### Short exercise
Everything from the first line of the data through the line with "sofa('leather sofa module" is to be echoed exactly, minus the pictures.

### Stored data
— begin —
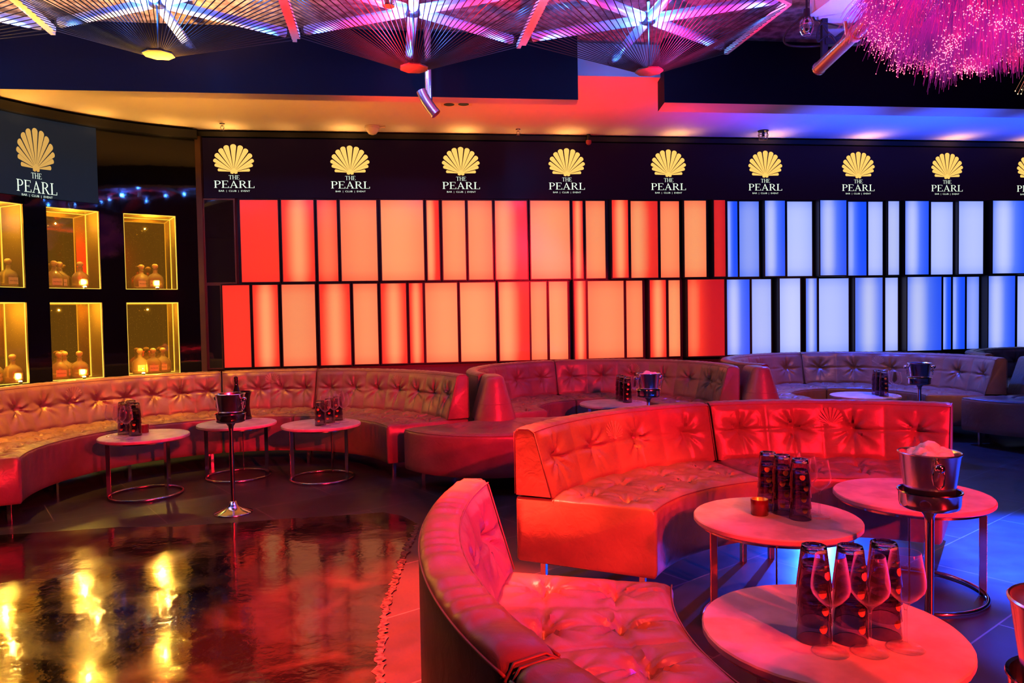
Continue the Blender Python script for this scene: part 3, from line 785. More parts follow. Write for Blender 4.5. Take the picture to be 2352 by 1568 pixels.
sofa('leather sofa module cut off by the bottom edge of the photo', *c8, *R8, 256, 210.2, zt=.80, nb=4, group=GN, seed=13)

def peninsula(label, cx, cy, Rr, dirdeg, a_left, a_right, zt=.86, zs=.47, zb=.14, group=None, seed=0, tail=.28, taild=0):
    """rounded end of a banquette: a fan of seat around a conical back cap"""
    t = thing('sofa_end_module', label, 'sofa', (cx, cy, 0), 0, group); rr = seed*1.3
    A0_, A1_ = R(a_left), R(a_right); ri = .02
    buts = [(A0_+(A1_-A0_)*f, .55*Rr) for f in (.12, .37, .62, .87)]
    rad = .03; ns = 90
    prof = [(ri, zb, 0), (Rr-.012, zb, 0), (Rr-.003, zb+.012, 0)] + [(Rr, zb+(zs-rad-zb)*k/6, 0) for k in range(1, 7)]
    prof += [(Rr-rad*(1-math.cos(b)), zs-rad+rad*math.sin(b), 0) for b in (R(25), R(50), R(72))]
    prof += [(Rr-rad-(Rr-rad-ri)*k/26, zs, 1) for k in range(27)]
    bm = BM(); rings = []
    for i in range(ns+1):
        a = A0_+(A1_-A0_)*i/ns; ring = []; e = min(i, ns-i)/ns*abs(A1_-A0_)*Rr
        for r, z, top in prof:
            z2 = z
            if top:
                d = 0
                for k, (ba, br) in enumerate(buts):
                    dx, dy = r*math.cos(a)-br*math.cos(ba), r*math.sin(a)-br*math.sin(ba); q = math.hypot(dx, dy)
                    if q < .3:
                        th = math.atan2(dy, dx)
                        d += .026*math.exp(-(q/.035)**2)+.022*math.exp(-(q/.09)**2)+.009*math.sin(7*th+k)*min(1, q/.05)*math.exp(-(q/.11)**2)
                    d += .008*math.exp(-((a-ba)*r/.009)**2)*(r > .25)
                z2 = z-d*min(1, (Rr-r)/.05)*min(1, e/.05)+.012*min(1, (Rr-r)/.06)*min(1, e/.05)
            ring.append(bm.verts.new((r*math.cos(a), r*math.sin(a), z2)))
        rings.append(ring)
    n = len(prof)
    for p, q in zip(rings, rings[1:]):
        for k in range(n): bm.faces.new((p[k], p[(k+1) % n], q[(k+1) % n], q[k]))
    bm.faces.new(rings[0]); bm.faces.new(rings[-1][::-1]); bmesh.ops.recalc_face_normals(bm, faces=bm.faces)
    obj('seat', bm, LEATHER, t, smooth=True, autosm=50)
    # conical cap with a straight tail
    bm = BM(); D = R(dirdeg); dx, dy = math.cos(D), math.sin(D); T = R(taild)
    rb, rtp = .185, .085
    prof = [(rb, zs+.004), (rb-.003, zs+.02)] + [(rb+(rtp-rb)*k/8, zs+.02+(zt-.05-zs)*k/8) for k in range(1, 9)] + [(rtp-.008, zt-.015), (rtp-.022, zt-.004), (rtp-.045, zt)]
    nn = 24
    td = Vector((math.cos(T), math.sin(T), 0))
    loops = []
    for r, z in prof:
        lp = []
        for k in range(nn+1):
            a = D-PI/2+PI*k/nn; lp.append(bm.verts.new((r*math.cos(a), r*math.sin(a), z)))
        e1 = Vector((r*math.cos(D+PI/2), r*math.sin(D+PI/2), z))+td*tail; e0 = Vector((r*math.cos(D-PI/2), r*math.sin(D-PI/2), z))+td*tail
        lp.append(bm.verts.new(e1)); lp.append(bm.verts.new(e0)); loops.append(lp)
    for p, q in zip(loops, loops[1:]):
        for k in range(len(p)): bm.faces.new((p[k], p[(k+1) % len(p)], q[(k+1) % len(p)], q[k]))
    bm.faces.new(loops[0][::-1]); bm.faces.new(loops[-1]); bmesh.ops.recalc_face_normals(bm, faces=bm.faces)
    obj('backrest', bm, LEATHER, t, smooth=True, autosm=50)
    bm = BM(); zz = zs+.15; r = rb+(rtp-rb)*(zz-zs-.02)/(zt-.05-zs)+.0008
    tube(bm, [(r*math.cos(D-PI/2+PI*k/24), r*math.sin(D-PI/2+PI*k/24), zz) for k in range(25)], .0022, 5)
    tube(bm, [((Rr-.006)*math.cos(A0_+(A1_-A0_)*k/60), (Rr-.006)*math.sin(A0_+(A1_-A0_)*k/60), zs-.006) for k in range(61)], .0026, 6)
    obj('piping', bm, PIPE, t)
    for f in (.06, .5, .94):
        a = A0_+(A1_-A0_)*f; bm = BM(); box(bm, (-.014, -.014, 0), (.014, .014, zb+.004), .002)
        lg = obj('leg', bm, CHROME, t); lg.location = ((Rr-.10)*math.cos(a), (Rr-.10)*math.sin(a), 0)
    return t
peninsula('rounded red sofa end with a cone-shaped back cap, between left and middle booths', -.16, 6.44, .86, 262, 211, 368, group=GB, seed=1, tail=.22, taild=100)
peninsula('rounded sofa end with red cap between the middle and blue booths', 2.35, 6.95, .80, 255, 212, 368, group=GC, seed=2, tail=.2, taild=95)
peninsula('brown sofa end with cone cap at the right edge of the photo', 5.40, 7.55, .84, 250, 186, 340, group=GC, seed=3, tail=.2, taild=80)

# ------------------------------------------------------------------ tables
def table(label, x, y, r=.335, rf=.28, zt=.48, legs=(200, 330, 80), seed=0, th=.026, ringtop=True):
    t = thing('side_table', label, 'table', (x, y, 0), 0, 'round stone-topped tables'); rng = random.Random(seed)
    n = 96
    jit = [1+rng.uniform(-.0035, .0015) for _ in range(n)]
    bm = BM(); lathe(bm, [(0, zt-th), (r-.006, zt-th), (r, zt-th+.006), (r, zt-.005), (r-.004, zt-.0005), (r-.01, zt), (0, zt)], n, jit)
    obj('stone_top', bm, STONE, t, autosm=30, smooth=True)
    bm = BM(); torus(bm, rf, .012, .011, 64, 8); obj('floor_ring', bm, CHROME, t, smooth=True)
    if ringtop:
        bm = BM(); lathe(bm, [(rf-.012, zt-th-.014), (rf+.012, zt-th-.014), (rf+.012, zt-th), (rf-.012, zt-th)], 64, close=True); obj('support_ring', bm, CHROME, t, autosm=40, smooth=True)
    for a in legs:
        bm = BM(); box(bm, (-.024, -.004, .004), (.008, .004, zt-th-.001), .001)
        lg = obj('leg', bm, CHROME, t); lg.location = (rf*math.cos(R(a)), rf*math.sin(R(a)), 0); lg.rotation_euler = (0, 0, R(a))
    return t
TA, TB, TC = (-2.95, 5.85), (-2.44, 6.47), (-1.66, 6.33)
T1, T2, T3 = (1.145, 3.20), (.885, 2.05), (1.935, 3.56)
T4, T5 = (1.02, 7.43), (3.72, 7.75)
table('round stone table at far left holding wine glasses and a red candle', *TA, rf=.27, legs=(205, 330, 75), seed=1)
table('round stone table behind the bucket stand, under the champagne cooler', *TB, rf=.27, legs=(190, 355, 100), seed=2)
table('round stone table with dark tumblers and four wine glasses, third from the left', *TC, rf=.27, legs=(215, 335, 85), seed=3)
table('round stone table with a lit red candle and three tumbler stacks, before the orange sofa', *T1, r=.352, rf=.318, legs=(196, 70, 318), seed=4)
table('nearest round stone table with three wine glasses at the bottom right', *T2, r=.352, rf=.318, legs=(215, 95, 335), seed=5)
table('round stone table behind the nearest ice bucket at the right', *T3, r=.352, rf=.318, legs=(150, 345, 240), seed=6)
table('red-lit round stone table in the middle booth', *T4, r=.345, rf=.28, legs=(200, 80, 320), seed=7)
table('blue-lit round stone table in the far right booth', *T5, r=.345, rf=.28, legs=(200, 80, 320), seed=8)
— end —
### Full output
Continue the Blender Python script for this scene: part 3, from line 785. More parts follow. Write for Blender 4.5. Take the picture to be 2352 by 1568 pixels.
sofa('leather sofa module cut off by the bottom edge of the photo', *c8, *R8, 256, 210.2, zt=.80, nb=4, group=GN, seed=13)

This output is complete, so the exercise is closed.